Enfin, un professionnel du milieu explique: " Il y a un public très spécifique, hyperconnecté, qui lit les mangas en simultrad. Cela concerne la tranche d'âge lycéen à jeune adulte essentiellement. Ce public a bien compris qu'il y avait de nouvelles publications légales tous les dimanches de leurs séries préférées. Les jeunes lectrices et lecteurs en primaire ou au collège ne sont pas encore hyper connectés, ils ont tendance à lire plus volume par volume. De même pour le public plus adulte de quarantenaire qui n'ont pas forcément le temps de lire le jour de la sortie d'un chapitre. "

David Hernando Serrano, le directeur éditorial de Planeta Cómic, revient sur l'impact de Manga Plus en espagnol avec plusieurs années de recul. " On s'attendait à ce que les scans pirate diminuent un peu, mais aussi à ce que les titres de la Shueisha gagnent en popularité. Comme les mangas explosent dans l'Europe entière pour de nombreuses raisons, il est difficile de quantifier l'impact de Manga Plus sur cet essor. Cependant, il y a clairement eu une conquête de lecteurs qui sont passés des scans illégaux à une offre légale et de qualité. L'effet que l'on n'avait pas anticipé avec l'arrivée de Manga Plus, c'est que la découverte des nouveaux titres de la Shueisha a été facilitée aussi bien auprès des lecteurs que des éditeurs. Les lecteurs réclament ces titres dès qu'ils les découvrent - en conséquence on licencie les mangas plus vite que jamais grâce à Manga Plus", explique l'éditeur espagnol.

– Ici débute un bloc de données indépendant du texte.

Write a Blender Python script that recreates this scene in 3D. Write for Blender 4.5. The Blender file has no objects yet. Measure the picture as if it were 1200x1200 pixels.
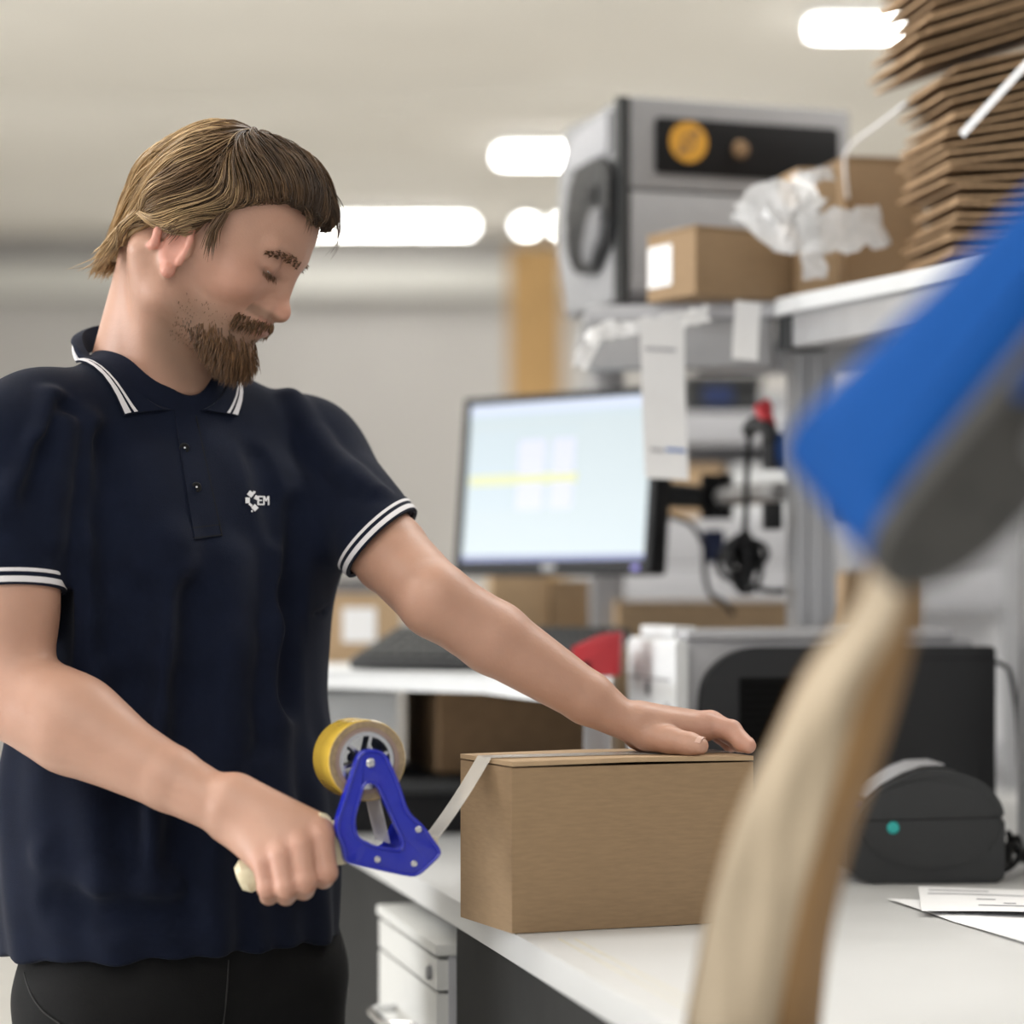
import bpy, bmesh, math, random
import numpy as np
from mathutils import Vector, Matrix
from mathutils.bvhtree import BVHTree

random.seed(7)
RNG = np.random.default_rng(7)
SC = bpy.context.scene
COL = SC.collection

# ---------------------------------------------------------------- camera
F = 3000.0            # focal length in pixels of a 1200 px frame
CAMZ = 1.21           # lens height above the floor
HOR = 700.0           # row of the horizon (shifted lens)
cam_d = bpy.data.cameras.new('camera')
cam_d.lens = 90.0
cam_d.sensor_width = 36.0
cam_d.shift_y = (HOR - 600.0) / 1200.0
cam_d.clip_start = 0.05
cam_d.clip_end = 60
cam_d.dof.use_dof = True
cam_d.dof.focus_distance = 2.40
cam_d.dof.aperture_fstop = 2.15
cam_d.dof.aperture_blades = 9
cam = bpy.data.objects.new('camera', cam_d)
cam.location = (0, 0, CAMZ)
cam.rotation_euler = (math.radians(90), 0, 0)
COL.objects.link(cam)
SC.camera = cam

# ---------------------------------------------------------------- view, world, lights
SC.view_settings.view_transform = 'Standard'
SC.view_settings.look = 'None'
SC.view_settings.exposure = -0.22
SC.view_settings.gamma = 1.0
SC.view_settings.use_curve_mapping = False
w = bpy.data.worlds.new('world')
SC.world = w
w.use_nodes = True
w.node_tree.nodes['Background'].inputs[0].default_value = (0.93, 0.95, 1.0, 1)
w.node_tree.nodes['Background'].inputs[1].default_value = 0.70

def area(name, loc, size, power, color=(1, 0.985, 0.95), target=None):
    l = bpy.data.lights.new(name, 'AREA')
    l.shape = 'RECTANGLE'
    l.size, l.size_y = size
    l.energy = power
    l.color = color
    o = bpy.data.objects.new(name, l)
    o.location = loc
    if target is not None:
        o.rotation_euler = (Vector(target) - Vector(loc)).to_track_quat('-Z', 'Y').to_euler()
    COL.objects.link(o)
    return o

area('ceiling_fill_light', (-2.3, 2.6, 2.93), (1.6, 1.6), 58)  # this and the next ones: area lights added out of view as fill
area('ceiling_fill_light', (-0.6, 4.6, 2.93), (2.4, 0.5), 34)
area('ceiling_fill_light', (1.3, 3.3, 2.93), (1.8, 0.5), 50)
area('ceiling_fill_light', (-0.9, 0.6, 2.93), (2.4, 0.5), 26)
area('ceiling_fill_light', (-1.2, -1.4, 2.93), (3.0, 0.8), 78)
area('ceiling_fill_light', (2.6, 6.5, 2.93), (2.4, 0.8), 55)
area('ceiling_fill_light', (-4.6, 8.0, 2.93), (2.4, 0.8), 100)
area('ceiling_fill_light', (1.9, 11.0, 2.93), (1.4, 0.8), 70)
area('added_side_light', (-7.25, 2.2, 1.75), (3.0, 1.7), 310, (0.95, 0.97, 1.0), target=(-0.4, 2.5, 1.2))  # area light added to brighten everything from the left

# ---------------------------------------------------------------- helpers
def P(px, py, d):
    """a point at depth d seen at the photograph's pixel (px, py)"""
    return Vector(((px - 600) * d / F, d, CAMZ + (HOR - py) * d / F))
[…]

Une chose est sûre, l'avenir de Manga Plus semble radieux et les lecteurs français, avides de mangas, seront ravis de contribuer au succès de la plateforme. Les Français anglophones représentent la 15e communauté sur le site web, près de 2,32% des lecteurs - un échantillon de plus de 200.000 lecteurs uniques par mois (source : similarweb.com). Un lectorat qui a connu une croissance de 5% depuis mars 2020 et qui risque d'exploser avec l'arrivée de texte dans sa langue maternelle. " Je prédis que le volume de lecteurs francophone va doubler d'ici la fin de l'année ", anticipe un éditeur.